The deliverables are carried in a 50-liter backpack, which can hold anything from the smallest letter to blueprints, and is waterproof for rainy days. Distribution will be done within Beirut, at a delivery cost of LL9,000, and can also extend to the suburbs for an extra LL3,000.

The process is easy: Headquartered in Hamra, messengers receive assignments on their mobile phones and head out to their destinations.

It’s an 8 a.m. to 6 p.m. job, with half-days on weekends.

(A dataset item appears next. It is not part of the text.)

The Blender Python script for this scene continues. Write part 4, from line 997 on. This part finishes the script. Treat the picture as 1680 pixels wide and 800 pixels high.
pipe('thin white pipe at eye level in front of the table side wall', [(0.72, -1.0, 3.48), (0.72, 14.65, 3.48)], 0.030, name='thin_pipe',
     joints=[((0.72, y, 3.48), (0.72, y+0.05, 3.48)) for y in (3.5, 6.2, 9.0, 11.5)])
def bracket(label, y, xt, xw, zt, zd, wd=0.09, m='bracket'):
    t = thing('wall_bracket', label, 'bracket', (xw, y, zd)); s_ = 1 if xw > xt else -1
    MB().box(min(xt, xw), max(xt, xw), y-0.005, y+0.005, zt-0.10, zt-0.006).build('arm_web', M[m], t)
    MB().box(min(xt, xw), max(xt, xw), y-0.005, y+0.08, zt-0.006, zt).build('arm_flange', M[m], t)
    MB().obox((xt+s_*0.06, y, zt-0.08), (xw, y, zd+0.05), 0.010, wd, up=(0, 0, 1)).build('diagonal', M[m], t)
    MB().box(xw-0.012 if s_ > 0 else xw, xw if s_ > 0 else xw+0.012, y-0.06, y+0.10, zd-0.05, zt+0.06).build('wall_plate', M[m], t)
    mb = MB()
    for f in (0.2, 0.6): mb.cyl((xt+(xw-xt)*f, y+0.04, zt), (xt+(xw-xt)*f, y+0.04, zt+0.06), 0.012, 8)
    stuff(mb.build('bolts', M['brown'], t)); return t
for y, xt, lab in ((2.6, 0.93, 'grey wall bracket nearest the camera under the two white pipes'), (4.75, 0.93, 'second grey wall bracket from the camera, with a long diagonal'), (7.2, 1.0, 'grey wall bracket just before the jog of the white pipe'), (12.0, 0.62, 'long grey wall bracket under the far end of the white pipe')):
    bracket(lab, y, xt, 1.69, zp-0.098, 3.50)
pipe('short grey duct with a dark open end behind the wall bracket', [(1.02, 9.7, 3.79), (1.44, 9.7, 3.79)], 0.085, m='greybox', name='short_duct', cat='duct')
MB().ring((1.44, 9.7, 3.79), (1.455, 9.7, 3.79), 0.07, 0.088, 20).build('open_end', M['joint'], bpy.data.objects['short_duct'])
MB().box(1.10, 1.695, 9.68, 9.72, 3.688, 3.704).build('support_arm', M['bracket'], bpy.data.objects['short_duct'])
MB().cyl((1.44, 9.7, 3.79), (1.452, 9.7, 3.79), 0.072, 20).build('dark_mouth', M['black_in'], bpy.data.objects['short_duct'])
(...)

So far there are eight part-timers, two of whom are females, all coming from different working and educational backgrounds, which Saunders says further enriches the project.

He is also hoping his company will have a positive impact on the cycling community in Lebanon as a whole, and will perhaps make Beirut’s streets more bike-friendly.

“It’s the everyday thing,” he said. “It’s the everyday work, and that bridges the gap between [cycling] being a weekend pastime or hobby to being a normal thing that people can do every day.”

Eager to get the company rolling, Saunders adds that Deghri’s operation is simple and transparent.